“É fundamental que as autoridades moçambicanas tomem imediatamente medidas para pôr termo aos abusos cometidos pelas suas forças de segurança e para punir os responsáveis”, disse Dewa Mavhinga, diretor da HRW na África Austral, em comunicado, sobre a situação de violência que se vive há um ano na província de Cabo Delgado.
A ONG entrevistou 12 vítimas e testemunhas de abusos, bem como oficiais das forças de segurança e jornalistas entre 10 e 27 de novembro, indicou no mesmo comunicado.
Dois soldados no distrito de Macomia confirmaram a morte de suspeitos, mas não forneceram mais detalhes, por receio de virem a ser identificados. Um dos soldados disse que tinham recebido "ordens dos superiores" para eliminar os "bandidos", o que, segundo o seu entendimento, significava que deviam "matá-los sempre que possível".
Um terceiro soldado partilhou fotos de cadáveres de alegados rebeldes que foram executados de forma sumária durante uma operação no distrito de Nangade, em 13 de novembro.
Um habitante relatou à HRW que nos locais de detenção havia muitos outros presos e que alguns eram levados para o meio do mato, ouvindo-se gritos e tiros em momentos de tensão, após os quais alguns dos detidos não eram mais vistos.
Há casos em que quem não foge das aldeias durante os ataques fica detido por vários dias em quartéis improvisados para explicar porque não fugiu e relatar o que viu, disse à HRW um alto funcionário do exército, que classificou a privação de liberdade como normal.
Outros continuaram presos e fazem parte dos cerca de 200 arguidos no julgamento de alegados autores dos ataques a aldeias de Cabo Delgado, que decorre no tribunal de Pemba, capital provincial.

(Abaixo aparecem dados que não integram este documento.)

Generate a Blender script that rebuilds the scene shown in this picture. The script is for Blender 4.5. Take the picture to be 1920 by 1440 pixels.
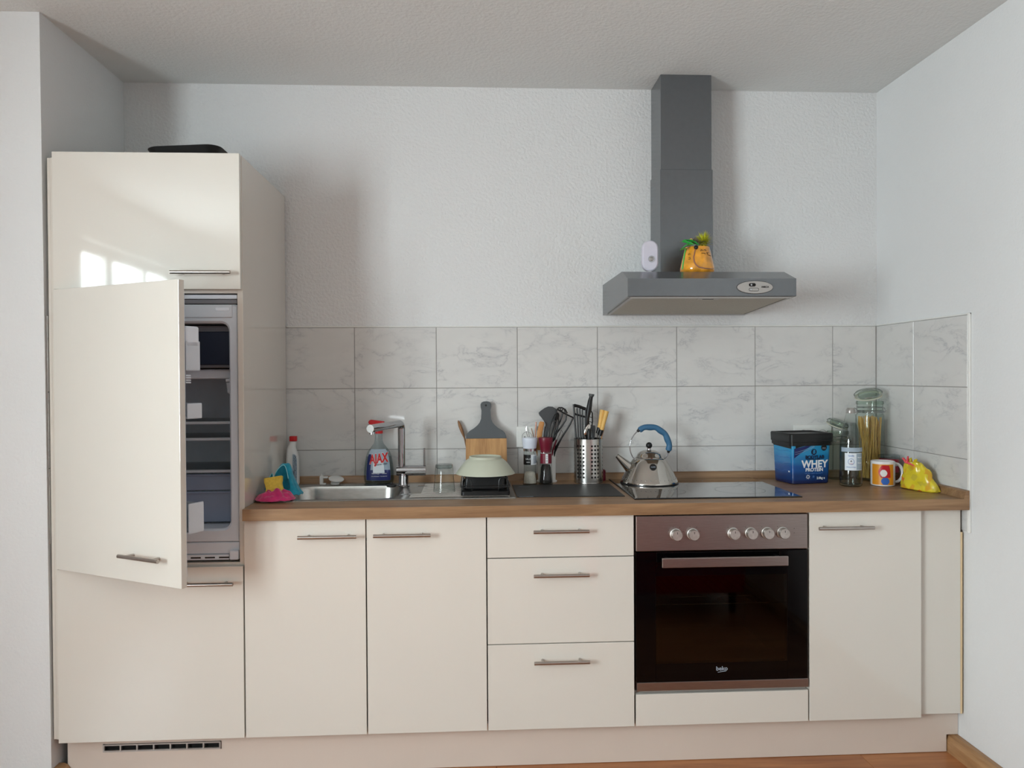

Um procurador do Ministério Público da província de Cabo Delgado, que pediu para não ser identificado, disse à HRW que muitos dos réus acusaram os soldados de os manterem detidos durante várias semanas antes de os entregar à polícia, fazendo uso de tortura para forçar confissões e, nalguns casos, matando suspeitos de insurgência desarmados no mato.
A HRW citou o porta-voz nacional da Polícia da República de Moçambique (PRM), Inácio Dina, que negou a existência de suspeitos a serem interrogados de forma arbitrária, privados dos direitos previstos na lei.
Dirigentes islâmicos, ouvidos pela Lusa, têm denunciado, desde há um ano, detenções feitas sem transparência, nem respeito pela lei, junto das comunidades muçulmanas da região de Cabo Delgado.
A onda de violência naquela zona (dois mil quilómetros a norte de Maputo, no extremo norte de Moçambique, junto à Tanzânia) começou após um ataque armado a postos de polícia de Mocímboa da Praia, em outubro de 2017.
Na altura, dois agentes foram abatidos por um grupo com origem numa mesquita local, que pregava a rebelião contra o Estado e cujos hábitos motivavam, pelo menos desde há dois anos, atritos com os residentes.
Depois de Mocímboa da Praia, têm ocorrido dezenas de ataques que se suspeita estarem relacionados com o mesmo tipo de grupo, sempre longe do asfalto.
Os ataques têm acontecido fora da zona de implantação da fábrica e outras infraestruturas das empresas petrolíferas que vão explorar gás natural, na península de Afungi, distrito de Palma, na região, e cujas obras avançam com normalidade.
De acordo com números oficiais, cerca de 100 pessoas, entre residentes, supostos agressores e elementos das forças de segurança, morreram desde que a onda violência começou.